Empty syringes, some of which had contained a faulty antidote,
were found beside hundreds of bodies, the sources said.
The Reagan administration never actively encouraged Iraq's use
of chemical weapons or missiles. And officially, it was neutral in the
Iran-Iraq War.

But Washington was well aware that Iraq began using chemical
weapons in 1983 and intensified their use in 1986, creating a
pattern that made it virtually impossible not to know that Iraq
intended to use chemical weapons on the Faw Peninsula, former
intelligence officials said.

"By 1986, Iraq had proven itself better at the use of chemical
weapons than any fighting force in the world," said a former senior
U.S. diplomat involved in Iraq.

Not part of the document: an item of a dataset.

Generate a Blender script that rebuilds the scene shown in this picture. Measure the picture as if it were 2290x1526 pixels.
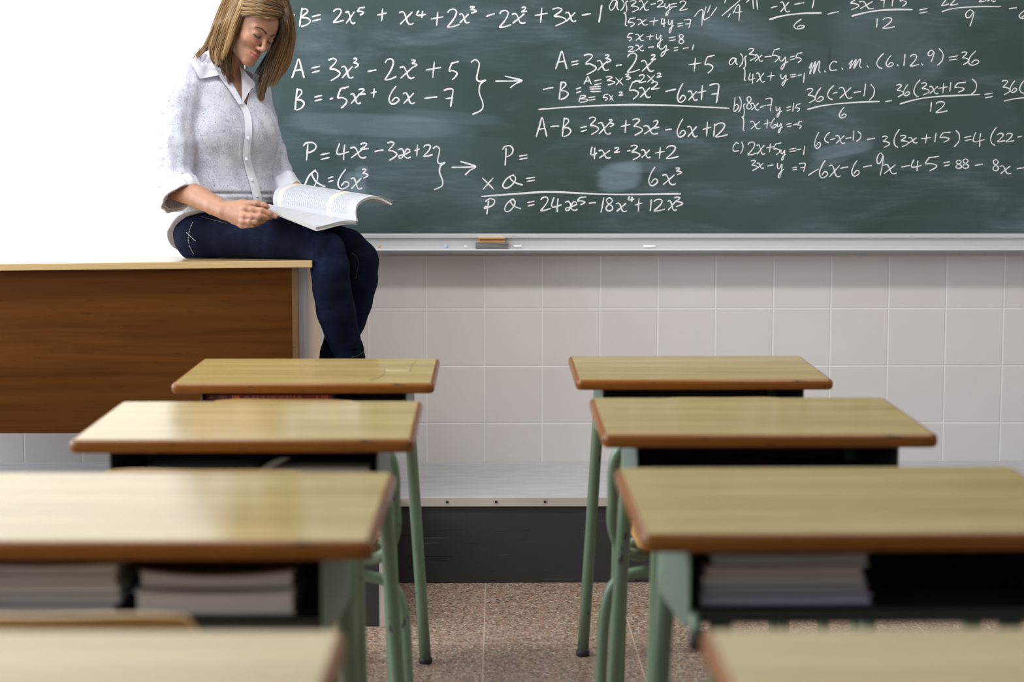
import bpy, bmesh, math, random
import numpy as np
from mathutils import Vector, Matrix, Euler
random.seed(7); RNG = np.random.default_rng(7)
for o in list(bpy.data.objects): bpy.data.objects.remove(o)
SC = bpy.context.scene; COL = SC.collection; PI = math.pi

# ------------------------------------------------------------------ camera
CAM_H = 1.17; YAW = 0.5074634; PITCH = 5.1100862; FPX = 3500.0; W0, H0 = 2290, 1526
cam = bpy.data.cameras.new('camera'); camo = bpy.data.objects.new('camera', cam); COL.objects.link(camo)
camo.location = (0, 0, CAM_H)
camo.rotation_euler = (math.radians(90 - PITCH), 0, -math.radians(YAW))
cam.sensor_width = 36; cam.lens = FPX / W0 * 36; cam.clip_start = 0.05
cam.dof.use_dof = True; cam.dof.focus_distance = 4.9; cam.dof.aperture_fstop = 2.8
SC.camera = camo
# ------------------------------------------------------------------ world, daylight, exposure
SC.view_settings.view_transform = 'Standard'; SC.view_settings.look = 'None'
SC.view_settings.gamma = 1; SC.view_settings.use_curve_mapping = False
SC.view_settings.exposure = 0.58
wd = bpy.data.worlds.new('world'); SC.world = wd; wd.use_nodes = True
wd.node_tree.nodes['Background'].inputs[0].default_value = (0.75, 0.85, 1.0, 1); wd.node_tree.nodes['Background'].inputs[1].default_value = 1.0
SC.cycles.use_denoising = True
SC.cycles.max_bounces = 6; SC.cycles.diffuse_bounces = 4; SC.cycles.glossy_bounces = 3; SC.cycles.transmission_bounces = 3
SC.cycles.transparent_max_bounces = 4; SC.cycles.caustics_reflective = False; SC.cycles.caustics_refractive = False
SC.cycles.sample_clamp_indirect = 6
RX0, RX1, RY0, RY1, RZ1 = -3.2, 4.6, -3.4, 5.4, 3.2          # the room
WIN = [(3.25, 5.32, 0.30, 2.95), (0.75, 2.75, 0.95, 2.95), (-1.65, 0.35, 0.95, 2.95)]   # windows of the left wall: y0, y1, z0, z1
WPOW = [66, 58, 20]
for (y0, y1, z0, z1), pw in zip(WIN, WPOW):
    l = bpy.data.lights.new('window_daylight', 'AREA'); l.shape = 'RECTANGLE'; l.size = y1 - y0 - .1; l.size_y = z1 - z0 - .1
    l.energy = pw; l.color = (0.87, 0.94, 1.0)
    o = bpy.data.objects.new('window_daylight', l); COL.objects.link(o)
    o.location = (RX0 + .05, (y0 + y1) / 2, (z0 + z1) / 2); o.rotation_euler = (0, -PI / 2, 0)
for (x, y) in [(-1.3, 3.7), (1.3, 3.7)]:   # ceiling lamps over the front of the room
    l = bpy.data.lights.new('ceiling_lamp_light', 'AREA'); l.shape = 'RECTANGLE'; l.size = 1.3; l.size_y = .3; l.energy = 31 if x < 0 else 20; l.color = (1, .98, .96)
    o = bpy.data.objects.new('ceiling_lamp_light', l); COL.objects.link(o); o.location = (x, y, RZ1 - .12)

# ------------------------------------------------------------------ pixel -> place helpers (a ray of the survey camera met with a plane of known distance)
_y, _p = math.radians(YAW), math.radians(PITCH)
CD = np.array([math.sin(_y) * math.cos(_p), math.cos(_y) * math.cos(_p), -math.sin(_p)])
CR = np.array([math.cos(_y), -math.sin(_y), 0.]); CU = np.cross(CR, CD)
def at(px, py, Y):
    v = CD + CR * (px - W0 / 2) / FPX - CU * (py - H0 / 2) / FPX
    return np.array([0, 0, CAM_H]) + v * (Y / v[1])
def atz(px, py, z):
    v = CD + CR * (px - W0 / 2) / FPX - CU * (py - H0 / 2) / FPX
    return np.array([0, 0, CAM_H]) + v * ((z - CAM_H) / v[2])

# ------------------------------------------------------------------ object helpers
def link(o, parent=None):
    COL.objects.link(o)
    if parent is not None: o.parent = parent
    return o
def tag(o, label=None, cat=None, group=None, kind=None):
    if label: o['label'] = label
    if cat: o['category'] = cat
    if group: o['group'] = group
    if kind: o['kind'] = kind
    return o
def empty(name, loc=(0, 0, 0), rz=0, **k):
    o = bpy.data.objects.new(name, None); o.empty_display_size = .1; link(o); o.location = loc; o.rotation_euler = (0, 0, rz)
    return tag(o, **k)
def meshobj(name, verts, faces, mat=None, parent=None, smooth=False, uv=None):
    me = bpy.data.meshes.new(name)
    me.from_pydata([tuple(map(float, v)) for v in verts], [], [tuple(map(int, f)) for f in faces]); me.validate()
    if smooth: me.polygons.foreach_set('use_smooth', [True] * len(me.polygons))
    if mat: me.materials.append(mat)
    if uv is not None:
        lay = me.uv_layers.new(name='UVMap')
        for l in me.loops: lay.data[l.index].uv = uv[l.vertex_index]
    return link(bpy.data.objects.new(name, me), parent)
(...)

By 1988, Iraq's use of gases had
also repeatedly been documented by U.N. specialists.
"It was all done with a wink and a nod," said a former U.S.
intelligence official. "We knew exactly where this stuff was going,
although we bent over backwards to look the other way."
Washington knew Iraq was "dumping boatloads" of chemical
weapons on Iranian positions, he added.
Missiles were also pivotal in turning the war in Iraq's favor,
especially when Iraq fired Russian-made Scuds on Iranian civilian
areas and major cities, including Tehran. The "war of the cities,"
during which Iran also targeted Iraq, eventually gave
better-equipped Iraq a strong psychological edge in the conflict.
Today, Reagan administration officials contend that they could
not have prevented Hussein's use of weapons of mass destruction.
"Get real. We couldn't have stopped him," (my note: so they provided him
with
assistance and intelligence instead?) said a former
National Security Councilstaffer. "The Iraqis were fighting for survival."
(my
note: they were the invadeders!)

Policy at the time, said another former Reagan official,
recognized that "Hussein is a *******. But at the time, he was our
*******."

Ironically, the most difficult task initially was persuading the
Iraqis to believe U.S. intelligence data.
"We gave them so much help with intelligence in the conduct of
overall campaigns-showing them where Iran was moving troops,
where it was most vulnerable, and projecting how to exploit both to
their advantage," the former intelligence official said.
At first, Iraq ignored or discarded much of the American data.
"It took a long time for them to trust us and listen to us," the official
said. "Eventually, it sunk in that we were telling them what they
needed to know."

The Faw operation was the high point of a blooming relationship
between Baghdad and Washington that was founded on a common
fear of and deep enmity toward Iran. It overcame more fundamental
differences over Israel that led Iraq to sever relations with the U.S.
in 1967.

After relations resumed in 1984, U.S. intelligence agents began
to provide data about Iran's military operations, largely from satellite
photography. The goal at one stage was to provide a counterweight
to the supply of arms and intelligence the Reagan administration was
providing to Iran as part of the 1985-86 arms-for-hostages swap,
according to Reagan administration officials.
But in 1986, as the Iran-Iraq War began to turn decisively in
Iran's favor, the pace of U.S. intelligence information escalated as
part of a bid to at least restore Iraq's edge.
The United States was not alone. In advance of the Faw
counteroffensive, France, Egypt and Jordan provided help in
reorganizing and retraining the weary Iraqi military, Reagan
administration officials point out.
And the very countries now most threatened by Iraq's weapons
of mass destruction helped pay for them, according to U.S. officials.
Of the $100 billion Iraq spent on arms during the 1980s, up to $40
billion was provided by Saudi Arabia, Kuwait and the United Arab
Emirates, either in cash or in free oil.